Zukunft in der Rüstungsproduktion
Gemeinsam mit der Lürssen-Werft baut Meyer bereits an Marine-Versorgungsschiffen. Der mit der wirtschaftlichen Sanierung des Unternehmens beauftragte Geschäftsführer Ralf Schmitz denkt in diesem Zusammenhang nun über einen vollständigen Wechsel in die Rüstungsindustrie nach.
Zwar gehen Expert:innen davon aus, dass die Abarbeitung vorhandener Aufträge und eine vollständige Umstellung auf die Produktion von Marineschiffen mehrere Jahren dauern wird und auch entsprechende Expertise fehlt. Diese könne sich jedoch schnell angeeignet werden und gleichzeitig besitze die Werft dann die Produktionskapazitäten „vier bis fünf Fregatten in Serie zu bauen“ – wie Geschäftsführer Ralf Schmitz betont. Hinzu seien die Werften überdacht und damit vor Spionage geschützt.
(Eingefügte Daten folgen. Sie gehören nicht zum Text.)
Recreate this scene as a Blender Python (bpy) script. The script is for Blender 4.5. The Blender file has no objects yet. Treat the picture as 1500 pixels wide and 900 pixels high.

Die Rettung der Werft und Äußerungen Olaf Scholz` stehen mit den aktuellen Plänen in einem neuen Licht. Auch ist die Meyer-Werft nicht das einzige Unternehmen, das die Produktion im Zuge der Krise auf Rüstung umstellen und sich damit retten will. Vor wenigen Wochen wurden ähnliche Pläne des VW-Konzerns, von der Produktion von Autos auf die Panzerproduktion zu wechseln, öffentlich.
Hintergrund dessen ist auch, dass mit der Öffnung der Schuldenbremse für „Verteidigungsausgaben“ der weiteren Aufrüstung und Militarisierung Deutschlands fast keine Grenzen mehr gesetzt werden.